Jayary Newsletter # 86
Keystones
I believe that rishis are the keystone species of the Jaya. What's a keystone species? It's a species whose impact on its environment is disproportional to its abundance. Jaguars are keystone species. It goes without saying that humans are a keystone species. Factoid: we are about .00018% of all non-marine biomass but are responsible for 20% of global primary production, i.e., the volume of life produced per year on earth. That's a million to one ratio. With a baseline of seven billion humans we aren't just another keystone species, but an alpha keystone species.
Rishi's aren't that abundant.
There are the superstar rishis like Vashistha and Vishwamitra, and the lesser lights such as Lomasha, but even if you add in the local heros, there are no more than a thousand rishis in the directory.
However, rishis uphold the world. They invented the sacrifice and teach it to others. Without sacrifice there's no heaven. The gods depend on the rishis. But the rishis aren't the usual divinities. How do you explain a being who drinks up the ocean one day and goes begging for lunch money the next day?
You can see how the Buddha takes the rishi prototype to its logical conclusion - he's more enlightened than the gods, whose penchant for luxury is their undoing. He's poorer than a beggar, though by choice rather than circumstance. With the Buddha, humans can expel the gods to another world and become the upholders of the dharma.
I am convinced the transition from the devas to the buddhas hasn't been understood yet; in it are the seeds of an entirely different modernity than the one we currently inhabit. But we can't get there without understanding the rishis.
So what's Agastya like? What is is like to be Agastya?
Who's Agastya?
I guess we could trace his genealogy, find out who his parents were and the miraculous conditions in which he was born. That won't tell us much, for his ancestors will be as opaque to us as he is. It's always good to situate a person or an event in its context, but that's only when the context is familiar. The background information only confuses us when the context unfamiliar.
For example, Kolakowski starts his book on Marxism by saying "Marx was a German Philosopher." That's a useful insight if you know something about German philosophy between Kant and Hegel; in particular it tells you that the universal claims of Marxism originate within a certain cultural milieu. If you have no idea about German philosophy (somewhat unlikely for a person cracking open K's book), you're going to put down Kolakowski's book, exclaim "what, now I have to learn German philosophy as well!" and get back to reading the latest Chetan Bhagat thriller.
So I am not going to inquire into Agastya's antecedents. Instead, let's ask a different question: what did he look like? Was he handsome? Ugly? Tall? Squat?

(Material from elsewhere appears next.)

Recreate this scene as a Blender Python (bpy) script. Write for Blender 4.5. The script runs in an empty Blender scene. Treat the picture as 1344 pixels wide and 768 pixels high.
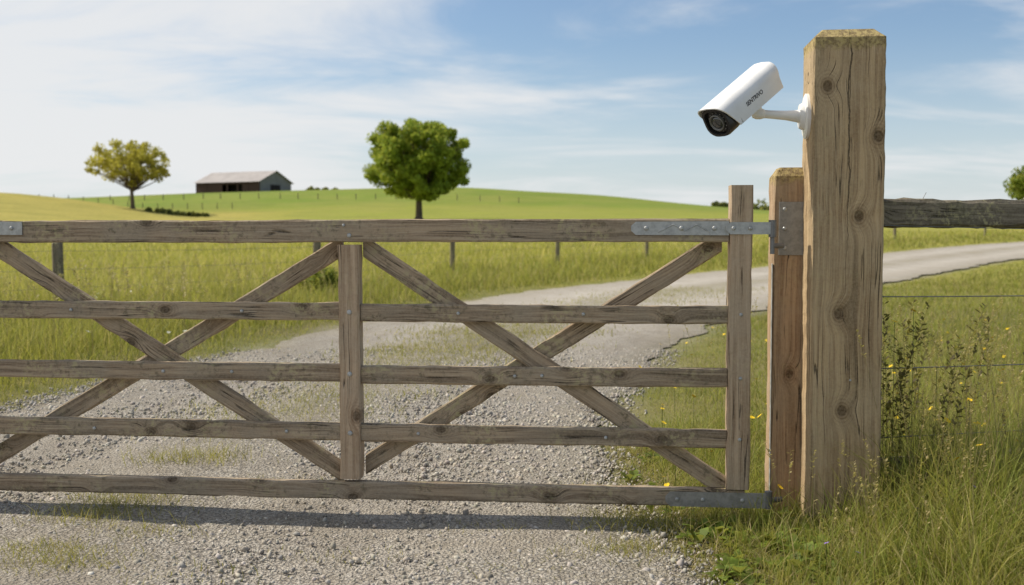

I am thinking the digestor was short, burly and blunt. He reminds me of Socrates who was famously ugly. Plus, he works well with the daityas when he isn't eating them. So let's assume that Agastya is a charismatic eyesore.
The Socratic Rishi
OK, we agree - and what I really mean is I have decided and you have no choice in the matter - that Agastya is a satyric figure. Blunt nosed, fierce eyed. There's aggression in him even when he's being kind. Someone you don't want to encounter in a dark alley on a new moon night. Not because he will rob your wallet, but because he will steal your soul.
Why bother with the dark alley - the great rishi can scramble brains in broad daylight. Like Socrates, who was killed for corrupting the minds of Athenian youth.
What else?
I want to milk the analogy to Socrates further. With good reason, for Plato's teacher was a Greek rishi wasn't he? A rishi with a biography: son of a midwife, a soldier in his youth, lover of wisdom and young men and the first martyr to reason. Short as they are, these details add context to Socrates' life. Unlike Agastya, whose past adds to our bewilderment.
It's not a Greek vs Indian thing, by the way. There are enough details about the Buddha's life too: that his mother died soon after his birth, that he was a good warrior, winning his bride through his skill at arms and so on.
But I don't see the Buddha in Agastya. I see Socrates. So let's continue sketching out Agastya's life shall we?